The innovative combination Clean-Flow cook-and-cool system at Tribe 9 processes approximately 60,000 pounds of gluten-free pasta weekly, with more than 99 per cent of the fragile pasta remaining undamaged the rigorous process.

According to Lyco, Clean-Flow is designed to reduce clean-up from hours to minutes, because the screw is totally exposed for cleaning.

During clean-up the wedge-wire screen is released from its fixed position, and is continually rotated 360° around the screw, alternately exposing the interior and exterior of the screen to CIP manifolds located in the cover of the machine.

The screw can be rotated at the same time as the screen, again exposing all surfaces to the cleansing water sprays. With this capability, the CIP can clean more than 98 per cent of the machine surface areas without manual intervention.

“A critical reason why we decided to go with Clean-Flow was because of the reduced time to clean the system,” Robertson points out.

“Although The Clean-Flow line for cooked gluten-free pasta is our biggest processing line, its is now the easiest to clean.

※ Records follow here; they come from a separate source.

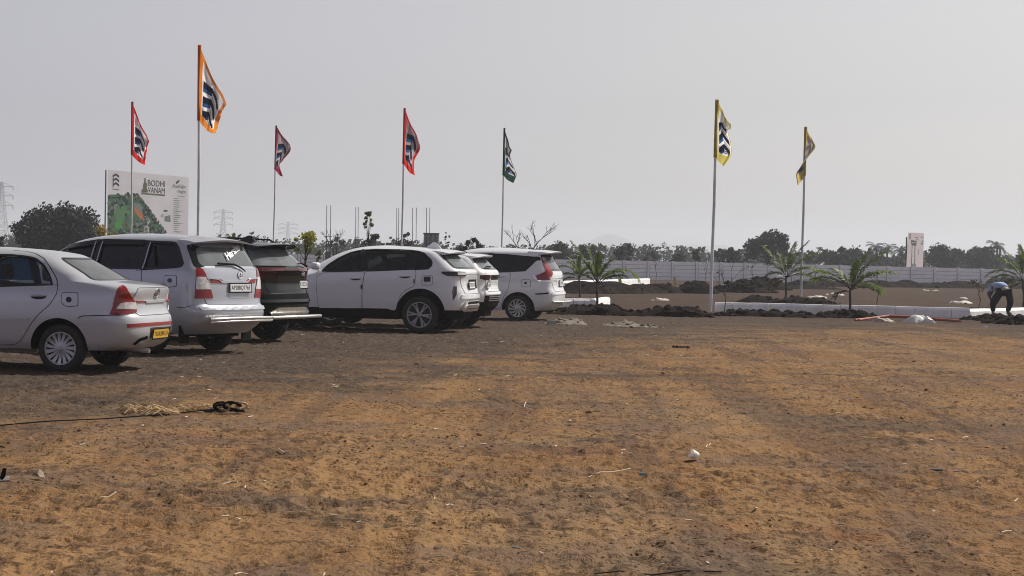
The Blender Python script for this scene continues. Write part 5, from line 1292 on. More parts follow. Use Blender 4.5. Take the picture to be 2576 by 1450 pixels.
mb.build('site_map', [M['print_green'], M['print_dark'], M['print_mid'], M['print_bright'], M['print_orange'], M['print_grey'], M['print_pale'], M['print_olive']], bd.root, smooth=False)
mb = MB(); chevrons(bd, mb, 238, 360, 150, 420, 10, .008, 0); bd.poly(mb, [(232, 445), (355, 455), (355, 470), (232, 460)], 1, .008); bd.poly(mb, [(238, 180), (252, 180), (252, 420), (238, 420)], 0, .009)
mb.build('emblem', [M['print_navy'], M['print_grey']], bd.root, smooth=False)
mb = MB(); bd.text(mb, 'BODHI', (915, 390), (1245, 415), 115, 0, .008); bd.text(mb, 'VANAM', (915, 520), (1240, 545), 108, 0, .008)
bd.poly(mb, [(790, 525), (1245, 560), (1245, 588), (790, 550)], 1, .008)
bd.poly(mb, [(850, 240), (868, 240), (876, 330), (895, 350), (890, 440), (905, 470), (912, 520), (790, 515), (795, 470), (820, 440), (828, 350), (845, 330)], 2, .008)
mb.build('title', [M['print_ink'], M['print_olive'], M['print_olive']], bd.root, smooth=False)
mb = MB(); bd.text(mb, 'Shadnagar', (1385, 440), (1655, 462), 80, 0, .008, .25); bd.text(mb, 'Heights', (1485, 545), (1650, 558), 82, 0, .008, .25)
bd.poly(mb, [(1450, 360), (1470, 300), (1525, 275), (1515, 320), (1475, 350)], 1, .009); bd.poly(mb, [(1480, 582), (1630, 600), (1630, 606), (1480, 588)], 0, .008); bd.poly(mb, [(1520, 368), (1610, 378), (1610, 384), (1520, 374)], 0, .008)
for i in range(17): y = 630 + 40 * i; bd.poly(mb, [(1410, y), (1410 + rg.uniform(70, 220), y + 8), (1410 + 90, y + 15), (1410, y + 9)], 0, .008)
bd.poly(mb, [(1220, 855), (1290, 862), (1290, 890), (1220, 883)], 1, .008); bd.poly(mb, [(1240, 980), (1345, 955), (1350, 1085), (1240, 1070)], 0, .008); bd.poly(mb, [(1175, 940), (1220, 940), (1215, 990), (1175, 985)], 2, .008)
mb.build('fine_print', [M['print_grey'], M['print_ink'], M['print_pale']], bd.root, smooth=False)
bd = Board('billboard', 'narrow white hoarding beyond the wall, showing a dark sign on two legs', (6.59, 3440, 900), (1180, 178), (1592, 198), (1560, 1090), (1120, 1085), 172, 176)
mb = MB(); fr = [(1180, 178), (1592, 198), (1560, 1240), (1120, 1235)]; P_ = [bd.hit(*p, 0) for p in fr] + [bd.hit(*p, -.02) for p in fr]
mb.add(P_, [(3, 2, 1, 0), (4, 5, 6, 7), (0, 1, 5, 4), (1, 2, 6, 5), (2, 3, 7, 6), (3, 0, 4, 7)]); mb.build('panel', mat('hoarding_pinkish', (.80, .72, .73), .6, var=.06, trans=.35), bd.root, smooth=False)
for x in (1190, 1560):
    p = bd.hit(x, 300, -.2); mb = MB(); mb.tube([(p.x, p.y, -.1), (p.x, p.y, p.z)], .07, 8); mb.build('post', M['print_ink'], bd.root)
mb = MB(); bd.poly(mb, [(1250, 375), (1400, 400), (1385, 530), (1265, 510)], 0, .01); bd.poly(mb, [(1272, 520), (1285, 520), (1272, 1075), (1252, 1070)], 0, .01); bd.poly(mb, [(1345, 525), (1362, 527), (1358, 1000), (1338, 1000)], 0, .01)
chevrons(bd, mb, 1205, 1245, 205, 360, 3, .01, 1); bd.poly(mb, [(1275, 430), (1375, 440), (1370, 462), (1275, 455)], 2, .014); bd.poly(mb, [(1270, 1010), (1330, 985), (1385, 1010), (1380, 1075), (1265, 1075)], 3, .012)
for x0, y0, x1, y1 in ((1360, 300, 1435, 318), (1395, 345, 1425, 380), (1500, 295, 1580, 310), (1535, 390, 1575, 430), (1505, 450, 1565, 490), (1445, 620, 1455, 760)): bd.poly(mb, [(x0, y0), (x1, y0), (x1, y1), (x0, y1)], 3, .01)
mb.build('artwork', [M['print_ink'], M['print_navy'], M['print_pale'], M['print_grey']], bd.root, smooth=False)

# ------------------------------------------------------------------ plants
M['palm_leaf'] = mat('palm_leaf', (.045, .095, .014), .5, spec=.3, var=.5, scale=3, trans=.50, vcol=(.17, .23, .030))
M['palm_dry'] = mat('palm_leaf_dry', (.16, .12, .04), .6, var=.4, trans=.3)
M['palm_stem'] = mat('palm_stem', (.065, .045, .030), .9, var=.4)
def frond(mb, base, az, el, ln, droop, wid=.30, n=21, mi=0, rng=R, twist=0.0):
    """pinnate leaf: an arching midrib with narrow leaflets in a V on both sides"""
    p = Vector(base); pts = []; a = rad(az); e = rad(el); st = ln / 20
    for i in range(21):
        pts.append(p.copy()); ee = e - rad(droop) * (i / 20) ** 1.4
        p = p + Vector((math.cos(a) * math.cos(ee), math.sin(a) * math.cos(ee), math.sin(ee))) * st
    mb.tube(pts, [.014 * (1 - .8 * i / 20) for i in range(21)], 5, mi + 1)
    for k in range(n):
        t = .22 + .78 * k / (n - 1); i = min(19, int(t * 20)); q = pts[i].lerp(pts[i + 1], t * 20 - i); d = (pts[i + 1] - pts[i]).normalized()
        sd = d.cross(Vector((0, 0, 1))); sd = sd.normalized() if sd.length > .05 else Vector((0, 1, 0)); upv = sd.cross(d)
        L_ = wid * (.55 + .75 * math.sin(math.pi * min(1, (t - .1) / .95)) ) * rng.uniform(.8, 1.15)
        for s_ in (-1, 1):
            dr = (sd * s_ * .75 + d * .75 + upv * rng.uniform(.0, .35) + Vector((0, 0, -.12))).normalized(); w_ = .024 * rng.uniform(.8, 1.3)
            tip = q + dr * L_ + Vector((0, 0, -.28 * L_)); mid = q + dr * L_ * .5 + Vector((0, 0, .02)); nn = dr.cross(d).normalized(); wv = dr.cross(nn).normalized() * w_
            mb.add([q - wv * .5, q + wv * .5, mid + wv, mid - wv, tip], [(0, 1, 2, 3), (3, 2, 4)], mi)
def palm(label, u, v, stem_h, lean, fronds, dry=(), name='young_palm', group='young palms planted along the kerbs', sc=1.0, wid=.30, cat='palm', zb=0.0):
    g = ground(u, v); root = thing(name, label, cat, (g.x, g.y, zb), 0, group)
    mb = MB(); top = Vector((lean[0], lean[1], stem_h)); pts = [top * t + Vector((.02 * math.sin(5 * t), 0, 0)) for t in np.linspace(0, 1, 7)]
    pts[0] = Vector((0, 0, -.08)); mb.tube(pts, [.050 * sc, .042 * sc, .038 * sc, .036 * sc, .036 * sc, .034 * sc, .028 * sc], 8); mb.build('stem', M['palm_stem'], root)
    mats = [M['palm_leaf'], M['palm_stem'], M['palm_dry'], M['palm_stem']]
    for f in fronds: mb = MB(); frond(mb, top - Vector((0, 0, .03)), *f[:4], wid=(f[4] if len(f) > 4 else wid * (.62 if f[1] >= 70 else 1))); mb.build('frond', mats, root, smooth=False)
    for f in dry: mb = MB(); frond(mb, top - Vector((0, 0, .08)), *f[:4], wid=wid * .8, mi=2); mb.build('frond', mats, root, smooth=False)
    return root
palm('left, shorter one of two young palms by the seven-seat car', 1458, 748, .80, (-.02, 0), [(172, 58, 1.15, 95), (150, 75, 1.0, 50), (20, 62, .9, 60), (-40, 66, .8, 80), (100, 80, .95, 30), (190, 30, .8, 60), (0, 40, .7, 70), (215, 70, .9, 60)], [(185, 20, .7, 70)], wid=.26)
palm('taller leaning young palm with a long frond arching right over the kerb end', 1500, 780, .82, (.02, 0), [(168, 60, 1.45, 10), (160, 78, 1.15, 15), (8, 52, 1.55, 125), (30, 70, 1.0, 50), (-20, 48, .9, 60), (195, 68, .9, 30), (80, 82, .9, 20), (0, 32, .85, 40), (178, 38, .7, 30)], wid=.30)
palm('tallest young palm, standing between the two right-hand flagpoles', 1975, 757, .95, (.04, 0), [(15, 70, 1.75, 30), (5, 58, 1.7, 50), (165, 60, 1.55, 20), (40, 78, 1.5, 20), (0, 40, 1.6, 80), (180, 38, .9, 90), (-25, 48, 1.3, 80), (120, 72, 1.2, 30), (10, 25, 1.25, 70), (200, 55, 1.1, 60)], [(190, 10, .75, 60), (200, -10, .6, 50)], sc=1.1, wid=.38)
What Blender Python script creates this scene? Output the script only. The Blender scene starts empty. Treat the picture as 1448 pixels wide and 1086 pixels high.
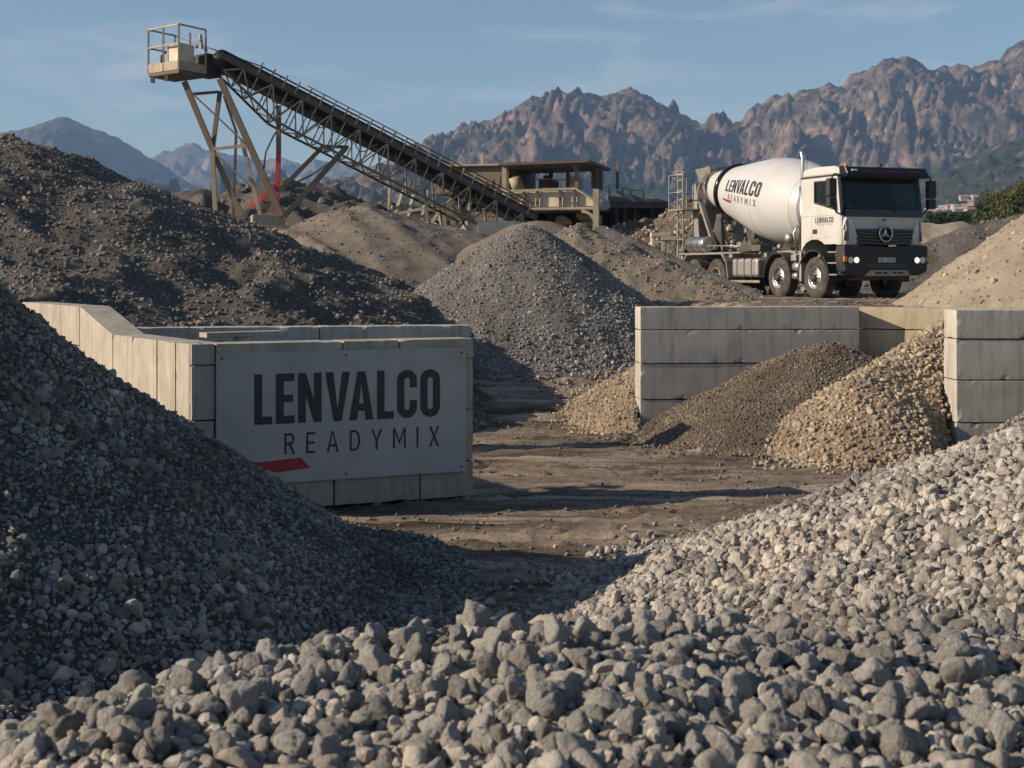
import bpy, bmesh, math, random
import numpy as np
from mathutils import Vector, Matrix, noise as mnoise
R = math.radians
random.seed(7)
RNG = np.random.default_rng(11)
SC = bpy.context.scene
COL = SC.collection

# ------------------------------------------------------------------ camera, sky, sun, exposure
CAMZ = 2.7
F = 2011.0                      # focal length in photo pixels
cam = bpy.data.cameras.new('camera')
cam.sensor_width = 36; cam.lens = 50
cam.shift_y = -158 / 1448
cam.clip_start = 0.1; cam.clip_end = 20000
cam.dof.use_dof = True; cam.dof.focus_distance = 15; cam.dof.aperture_fstop = 9
camo = bpy.data.objects.new('camera', cam); COL.objects.link(camo)
camo.location = (0, 0, CAMZ); camo.rotation_euler = (R(90), 0, 0)
SC.camera = camo
SC.view_settings.view_transform = 'Standard'; SC.view_settings.look = 'None'
SC.view_settings.gamma = 1; SC.view_settings.exposure = EXPO if 'EXPO' in globals() else 0.58
SUN_EL, SUN_AZ = 24.6, -98    # azimuth clockwise from +Y (the view direction)
world = bpy.data.worlds.new('World'); SC.world = world; world.use_nodes = True
wt = world.node_tree; wn = wt.nodes; wl = wt.links
sky = wn.new('ShaderNodeTexSky'); sky.sky_type = 'NISHITA'; sky.sun_disc = False
sky.sun_elevation = R(SUN_EL); sky.sun_rotation = R(SUN_AZ)
sky.air_density = 1.0; sky.dust_density = 0.6; sky.ozone_density = 1.5
# thin cirrus streaks, part of the sky
tc = wn.new('ShaderNodeTexCoord'); mp = wn.new('ShaderNodeMapping'); mp.inputs['Scale'].default_value = (5, 5, 26)
mp.inputs['Rotation'].default_value = (0, R(-12), 0)
wl.new(tc.outputs['Generated'], mp.inputs['Vector'])
cn = wn.new('ShaderNodeTexNoise'); cn.inputs['Scale'].default_value = 1.3; cn.inputs['Detail'].default_value = 7; cn.inputs['Roughness'].default_value = .62
cn.inputs['Distortion'].default_value = .7
wl.new(mp.outputs[0], cn.inputs['Vector'])
cr = wn.new('ShaderNodeMapRange'); cr.inputs['From Min'].default_value = .53; cr.inputs['From Max'].default_value = .76
cr.inputs['To Max'].default_value = .5
wl.new(cn.outputs['Fac'], cr.inputs['Value'])
cm = wn.new('ShaderNodeMix'); cm.data_type = 'RGBA'; cm.inputs['B'].default_value = (7.2, 6.9, 6.9, 1)
hs_ = wn.new('ShaderNodeHueSaturation'); hs_.inputs['Saturation'].default_value = 1.12
wl.new(sky.outputs[0], hs_.inputs['Color'])
wl.new(cr.outputs[0], cm.inputs['Factor']); wl.new(hs_.outputs[0], cm.inputs['A'])
wl.new(cm.outputs['Result'], wn['Background'].inputs['Color'])
wn['Background'].inputs['Strength'].default_value = 0.068
sl = bpy.data.lights.new('sun', 'SUN'); sl.energy = 5.0; sl.angle = R(0.5); sl.color = (1.0, .83, .64)
so = bpy.data.objects.new('sun', sl); COL.objects.link(so)
_az = R(SUN_AZ); _el = R(SUN_EL)
SUND = Vector((math.sin(_az) * math.cos(_el), math.cos(_az) * math.cos(_el), math.sin(_el)))
so.rotation_euler = SUND.to_track_quat('Z', 'Y').to_euler()
so.location = SUND * 60
SC.cycles.use_denoising = True
SC.cycles.max_bounces = 6; SC.cycles.diffuse_bounces = 3; SC.cycles.glossy_bounces = 3; SC.cycles.transmission_bounces = 4
SC.cycles.volume_bounces = 0; SC.cycles.transparent_max_bounces = 8

# ------------------------------------------------------------------ helpers
def at(px, py, d):
    return Vector(((px - 724) / F * d, d, CAMZ - (py - 385) / F * d))

def tag(o, label=None, cat=None, group=None, kind=None):
    if label: o['label'] = label
    if cat: o['category'] = cat
    if group: o['group'] = group
    if kind: o['kind'] = kind
    return o

def empty(name, loc=(0, 0, 0), rz=0, parent=None):
    o = bpy.data.objects.new(name, None); COL.objects.link(o)
    o.location = loc; o.rotation_euler = (0, 0, rz); o.empty_display_size = .3
    if parent: o.parent = parent
    return o

def copy_tree(o, parent=None):
    c = o.copy(); COL.objects.link(c)
    c.parent = parent
    for ch in list(o.children): copy_tree(ch, c)
    return c

def np_mesh(name, V, Fc, smooth=False):
    """V (n,3) float, Fc (m,k) int with k = 3 or 4"""
    me = bpy.data.meshes.new(name)
    V = np.ascontiguousarray(V, dtype=np.float32); Fc = np.ascontiguousarray(Fc, dtype=np.int32)
    m, k = Fc.shape
    me.vertices.add(len(V)); me.vertices.foreach_set('co', V.ravel())
    me.loops.add(m * k); me.loops.foreach_set('vertex_index', Fc.ravel())
    me.polygons.add(m); me.polygons.foreach_set('loop_start', np.arange(0, m * k, k, dtype=np.int32))
    me.polygons.foreach_set('use_smooth', np.full(m, smooth, dtype=bool))
    me.update(calc_edges=True)
    return me

def link_mesh(name, me, material, parent=None):
    me.materials.append(material)
    o = bpy.data.objects.new(name, me); COL.objects.link(o)
    if parent: o.parent = parent
    return o

class MB:
    def __init__(s): s.v = []; s.f = []; s.sm = []
    def add(s, vs, fs, smooth=False):
        b = len(s.v); s.v += [tuple(v) for v in vs]
        s.f += [tuple(i + b for i in f) for f in fs]; s.sm += [smooth] * len(fs); return s
    def box(s, x0, x1, y0, y1, z0, z1):
        vs = [(x0, y0, z0), (x1, y0, z0), (x1, y1, z0), (x0, y1, z0), (x0, y0, z1), (x1, y0, z1), (x1, y1, z1), (x0, y1, z1)]
        return s.add(vs, [(0, 3, 2, 1), (4, 5, 6, 7), (0, 1, 5, 4), (1, 2, 6, 5), (2, 3, 7, 6), (3, 0, 4, 7)])
    def hexa(s, vs):
        return s.add(vs, [(0, 3, 2, 1), (4, 5, 6, 7), (0, 1, 5, 4), (1, 2, 6, 5), (2, 3, 7, 6), (3, 0, 4, 7)])
    def beam(s, p, q, w, h=None, up=(0, 0, 1)):
        p = Vector(p); q = Vector(q); h = h or w
        d = (q - p).normalized(); u = Vector(up)
        if abs(d.dot(u)) > .98: u = Vector((0, 1, 0))
        a = d.cross(u).normalized() * w / 2; b = a.cross(d).normalized() * h / 2
        vs = [p - a - b, p + a - b, p + a + b, p - a + b, q - a - b, q + a - b, q + a + b, q - a + b]
        return s.add(vs, [(0, 1, 2, 3), (7, 6, 5, 4), (0, 4, 5, 1), (1, 5, 6, 2), (2, 6, 7, 3), (3, 7, 4, 0)])
    def tube(s, pts, r, n=10, caps=True, closed=False):
        pts = [Vector(p) for p in pts]; m = len(pts)
        rs = r if isinstance(r, (list, tuple)) else [r] * m
        vs = []; fs = []; pa = None
        for i, p in enumerate(pts):
            if closed: d = pts[(i + 1) % m] - pts[i - 1]
            else: d = pts[min(i + 1, m - 1)] - pts[max(i - 1, 0)]
            d.normalize()
            if pa is None:
                u = Vector((0, 0, 1)) if abs(d.z) < .95 else Vector((0, 1, 0))
                a = d.cross(u).normalized()
            else: a = (pa - d * pa.dot(d)).normalized()
            pa = a; b = d.cross(a)
            for k in range(n):
                t = 2 * math.pi * k / n
                vs.append(p + (a * math.cos(t) + b * math.sin(t)) * rs[i])
        for i in range(m if closed else m - 1):
            j = (i + 1) % m
            for k in range(n):
                l = (k + 1) % n
                fs.append((i * n + k, i * n + l, j * n + l, j * n + k))
        if caps and not closed:
            fs.append(tuple(range(n))[::-1]); fs.append(tuple(range((m - 1) * n, m * n)))
        return s.add(vs, fs, True)
    def lathe(s, prof, o, ax, n=32, caps=True, smooth=True):
        """prof: list of (t, r) along axis ax from o"""
        o = Vector(o); ax = Vector(ax).normalized()
        u = Vector((0, 0, 1)) if abs(ax.z) < .95 else Vector((0, 1, 0))
        a = ax.cross(u).normalized(); b = ax.cross(a)
        vs = []; fs = []
        for t, r in prof:
            for k in range(n):
                g = 2 * math.pi * k / n
                vs.append(o + ax * t + (a * math.cos(g) + b * math.sin(g)) * max(r, 1e-4))
        for i in range(len(prof) - 1):
            for k in range(n):
                l = (k + 1) % n
                fs.append((i * n + k, (i + 1) * n + k, (i + 1) * n + l, i * n + l))
        if caps:
            fs.append(tuple(range(n))); fs.append(tuple(range((len(prof) - 1) * n, len(prof) * n))[::-1])
        return s.add(vs, fs, smooth)
    def prism(s, poly, y0, y1, ax='y'):
        """poly of (x, z), extruded along y (or of (y, z) extruded along x, or (x, y) along z)"""
        n = len(poly)
        def mk(p, e):
            if ax == 'y': return (p[0], e, p[1])
            if ax == 'x': return (e, p[0], p[1])
            return (p[0], p[1], e)
        vs = [mk(p, y0) for p in poly] + [mk(p, y1) for p in poly]
        fs = [tuple(range(n)), tuple(range(n, 2 * n))[::-1]] + [(i, i + n, (i + 1) % n + n, (i + 1) % n) for i in range(n)]
        return s.add(vs, fs)
    def frame(s, outer, inner, y0, y1, ax='y'):
        n = len(outer)
        def mk(p, e):
            return (p[0], e, p[1]) if ax == 'y' else (e, p[0], p[1])
        vs = [mk(p, y0) for p in outer] + [mk(p, y0) for p in inner] + [mk(p, y1) for p in outer] + [mk(p, y1) for p in inner]
        fs = []
        for i in range(n):
            j = (i + 1) % n
            fs += [(i, j, n + j, n + i), (2 * n + i, 3 * n + i, 3 * n + j, 2 * n + j), (i, 2 * n + i, 2 * n + j, j), (n + i, n + j, 3 * n + j, 3 * n + i)]
        return s.add(vs, fs)
    def build(s, name, material, parent=None, bevel=0, seg=2, xf=None, fix=True):
        me = bpy.data.meshes.new(name)
        vs = s.v if xf is None else [tuple(xf @ Vector(v)) for v in s.v]
        me.from_pydata(vs, [], s.f)
        me.polygons.foreach_set('use_smooth', s.sm)
        if fix:
            bm = bmesh.new(); bm.from_mesh(me); bmesh.ops.recalc_face_normals(bm, faces=bm.faces); bm.to_mesh(me); bm.free()
        me.materials.append(material)
        o = bpy.data.objects.new(name, me); COL.objects.link(o)
        if parent: o.parent = parent
        if bevel:
            b = o.modifiers.new('bevel', 'BEVEL'); b.width = bevel; b.segments = seg; b.limit_method = 'ANGLE'; b.angle_limit = R(40)
            b.harden_normals = False
        return o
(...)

“We run the line two shifts daily, five days per week,” he says, “and the CIP system, from start to finish, including filling and heating the water, is about 40 minutes,” he extols.

“What we save in cleaning time and labour is just amazing.”

Adds Robertson: “We are currently adding another 23,000 square feet of space to aid our production potential, and we are poised to minimally double our sales volume with our current facilities.

“It is innovative processing systems, like Clean-Flow, which are critical to Tribe 9 Foods maintaining its successful positioning in the market as a premiere alternative pasta maker.”